While running on the treadmill and listening to Jo's romantic plans for the day, I started to feel a little sad about being alone on Valentines Day. Now, this is coming from someone who very much enjoys solitude. A new idea was being born in my mind. I was at a crossroad of what could have become a new pattern of intention and life direction for me -- a wish, a prayer, a decision. One strong thought or intention can sometimes change the whole direction of our life. Just imagine how many people have spent decades in unhappy relationships due to what may have been a strong, perhaps hormone-based reaction to someone's physical appearance or attracting smells (and you know that some perfume companies have no qualms about screwing around with your instincts by adding sex smells from various animals to their nice little bottles of fragrance -- a strange lot we human beings are!) In this case, the power of company was sparking new thoughts about wanting to have a partner for Valentine's Day, bringing me to the precipace of possibly wishing for something for the wrong reasons.
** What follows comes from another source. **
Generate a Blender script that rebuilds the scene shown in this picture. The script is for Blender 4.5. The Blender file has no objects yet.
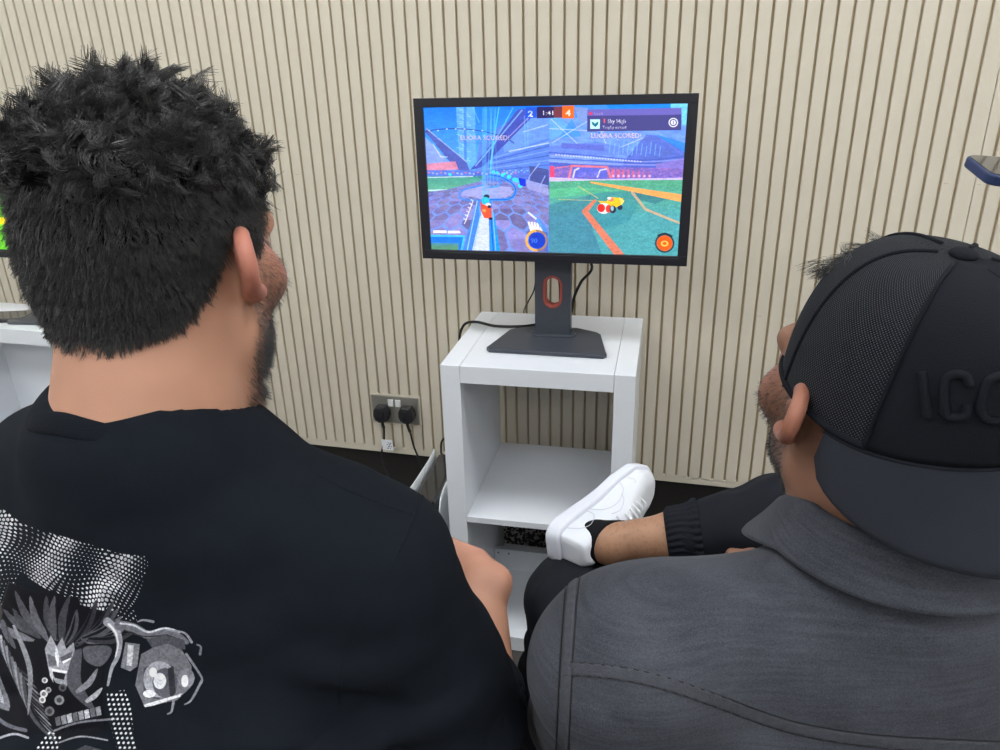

Maybe the universe or God had to go out of its way to come up with something drastic to pull me back from getting off track. At that very moment, I looked forward into the mirrored wall in front of our treadmills, and saw that Arnold had entered the gym. We'd met many times before, and had spent the previous Thanksgiving chatting together at Franco's house. Arnold and I had hit it off, and he always seemed very enthusiastic to see me when we happened to run into one another at a restaurant or gym. This time also, he entered the gym, saw Jo and I running on the treadmills, and headed straight toward us. As I continued to jog, Arnold walked up behind me and checked my gluteus maximus muscles, or in other words, he grabbed my butt, while commenting on how well I was running. Anyway, I didn't really mind -- he was, after all, Mr. Universe (this was more than a decade before he became the Governator).

After Arnold walked away, I remembered how I'd been feeling left out of having any action on Valentines Day, and thought, "Okay God, that worked!"

Years later, when all the accusations about his groping came up during Arnold's gubernatorial campaign, I remembered this and a few other incidents, and -- while I understood how some women might not appreciate the "boys club" mentality of Arnold, Franco, and some of the other body builders -- I had also seen that body builders tend to have a very different concept of the physical body than most of us do. Touching one another is part of their work -- like running your hands on a classic car to check the wax job. But yes, I suppose that you could technically say that I was officially groped on that Valentine's Day.